What remains so remarkable about this oft-recounted moment in television music history is how disoriented the onscreen space becomes following the explosion. Ambient laughter emanates from the studio audience while boom microphones toggle in and out of frame. Over forty-five seconds pass before any words are audible, and Dick Smothers – no stranger to countercultural acts of disruption – struggles to maintain broadcast decorum during a standard cue card reading. By turning a grand finale into a spontaneous, even dangerous event that shocked not only the host and audience but the band itself, The Who momentously transformed the scripted program into an uncontrolled environment whose chaos was fed live into the nation’s screens.

During the late 1960s in the US and the UK, it became customary for rock performers to interrupt the institutional regulations and scripted conventions of live variety broadcasts through such moments of vulgar spontaneity. Jim Morrison belted the censored word “higher” during The Doors’ 1967 debut on CBS’s The Ed Sullivan Show. Jimi Hendrix was banned from the BBC in 1969 after he and The Experience played through their allotted performance and interview time on Happening for Lulu with a feedback-heavy, improvisatory set.

Discussions of liveness as a criterion for rock authenticity often assume concert performance to be the standard-bearer of musicianship and (counter-) cultural credibility.

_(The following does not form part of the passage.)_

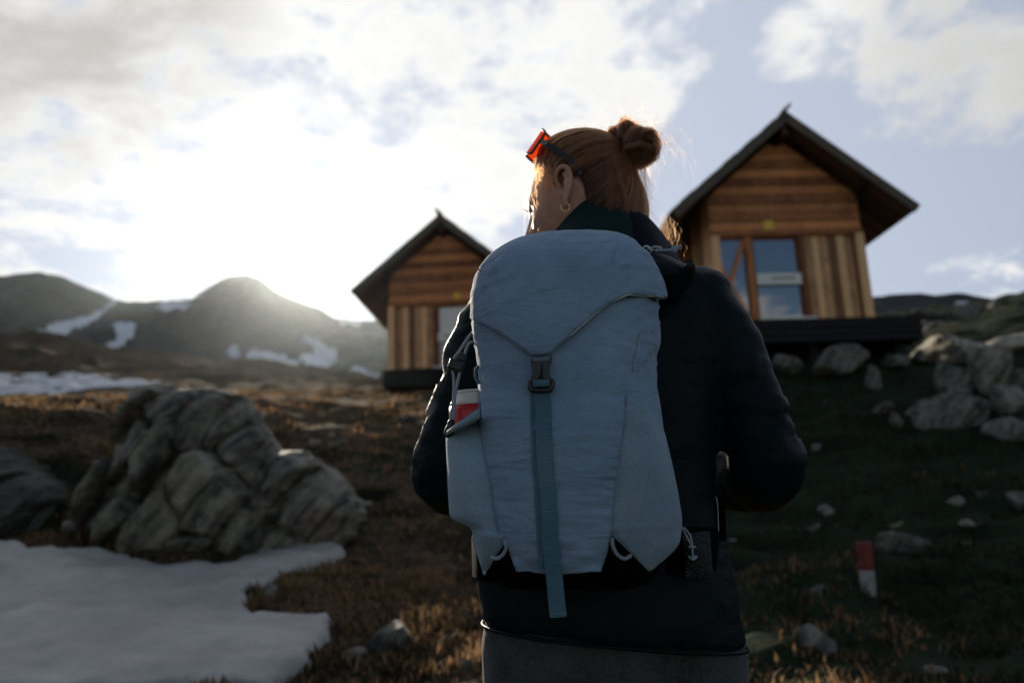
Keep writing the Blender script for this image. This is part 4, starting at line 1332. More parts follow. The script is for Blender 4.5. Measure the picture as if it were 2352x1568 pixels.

But more attention can be paid to how musicians have asserted values of liveness and performed ideologies of authenticity within and against certain structures of media. Staging a distinct departure from conventional television practice and embracing the spontaneous potential inherent in live broadcasting, 1960s rock musicians found ways to foreground the conceits that define broadcast media’s content by disrupting its flow.